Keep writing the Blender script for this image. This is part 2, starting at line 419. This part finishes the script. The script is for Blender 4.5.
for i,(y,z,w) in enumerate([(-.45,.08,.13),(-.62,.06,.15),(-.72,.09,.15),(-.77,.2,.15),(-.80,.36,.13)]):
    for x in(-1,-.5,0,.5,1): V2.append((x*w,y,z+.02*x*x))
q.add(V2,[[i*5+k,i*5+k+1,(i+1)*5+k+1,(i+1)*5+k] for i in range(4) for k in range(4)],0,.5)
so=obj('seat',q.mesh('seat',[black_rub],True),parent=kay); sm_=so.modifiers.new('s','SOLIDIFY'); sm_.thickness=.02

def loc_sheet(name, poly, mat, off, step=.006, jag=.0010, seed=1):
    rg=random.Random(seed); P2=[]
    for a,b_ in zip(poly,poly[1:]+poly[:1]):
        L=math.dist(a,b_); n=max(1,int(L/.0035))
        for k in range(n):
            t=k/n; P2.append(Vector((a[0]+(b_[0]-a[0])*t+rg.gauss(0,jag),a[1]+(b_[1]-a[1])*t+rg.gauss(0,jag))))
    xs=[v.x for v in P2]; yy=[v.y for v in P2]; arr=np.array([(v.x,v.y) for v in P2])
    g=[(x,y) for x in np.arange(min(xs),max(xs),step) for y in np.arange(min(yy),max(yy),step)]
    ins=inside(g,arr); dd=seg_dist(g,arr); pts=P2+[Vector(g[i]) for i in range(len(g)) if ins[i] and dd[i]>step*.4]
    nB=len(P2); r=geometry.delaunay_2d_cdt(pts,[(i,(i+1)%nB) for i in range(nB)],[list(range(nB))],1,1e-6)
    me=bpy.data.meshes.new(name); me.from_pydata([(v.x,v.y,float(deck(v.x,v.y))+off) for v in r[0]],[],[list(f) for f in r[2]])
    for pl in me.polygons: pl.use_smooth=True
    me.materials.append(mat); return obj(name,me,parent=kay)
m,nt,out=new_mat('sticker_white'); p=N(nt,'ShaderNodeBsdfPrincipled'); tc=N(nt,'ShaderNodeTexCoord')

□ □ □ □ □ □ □

▶ [Exercise]
Repeat the data in its entirety, character for character.

▶ [Output for this exercise]
Keep writing the Blender script for this image. This is part 2, starting at line 419. This part finishes the script. The script is for Blender 4.5.
for i,(y,z,w) in enumerate([(-.45,.08,.13),(-.62,.06,.15),(-.72,.09,.15),(-.77,.2,.15),(-.80,.36,.13)]):
    for x in(-1,-.5,0,.5,1): V2.append((x*w,y,z+.02*x*x))
q.add(V2,[[i*5+k,i*5+k+1,(i+1)*5+k+1,(i+1)*5+k] for i in range(4) for k in range(4)],0,.5)
so=obj('seat',q.mesh('seat',[black_rub],True),parent=kay); sm_=so.modifiers.new('s','SOLIDIFY'); sm_.thickness=.02

def loc_sheet(name, poly, mat, off, step=.006, jag=.0010, seed=1):
    rg=random.Random(seed); P2=[]
    for a,b_ in zip(poly,poly[1:]+poly[:1]):
        L=math.dist(a,b_); n=max(1,int(L/.0035))
        for k in range(n):
            t=k/n; P2.append(Vector((a[0]+(b_[0]-a[0])*t+rg.gauss(0,jag),a[1]+(b_[1]-a[1])*t+rg.gauss(0,jag))))
    xs=[v.x for v in P2]; yy=[v.y for v in P2]; arr=np.array([(v.x,v.y) for v in P2])
    g=[(x,y) for x in np.arange(min(xs),max(xs),step) for y in np.arange(min(yy),max(yy),step)]
    ins=inside(g,arr); dd=seg_dist(g,arr); pts=P2+[Vector(g[i]) for i in range(len(g)) if ins[i] and dd[i]>step*.4]
    nB=len(P2); r=geometry.delaunay_2d_cdt(pts,[(i,(i+1)%nB) for i in range(nB)],[list(range(nB))],1,1e-6)
    me=bpy.data.meshes.new(name); me.from_pydata([(v.x,v.y,float(deck(v.x,v.y))+off) for v in r[0]],[],[list(f) for f in r[2]])
    for pl in me.polygons: pl.use_smooth=True
    me.materials.append(mat); return obj(name,me,parent=kay)
m,nt,out=new_mat('sticker_white'); p=N(nt,'ShaderNodeBsdfPrincipled'); tc=N(nt,'ShaderNodeTexCoord')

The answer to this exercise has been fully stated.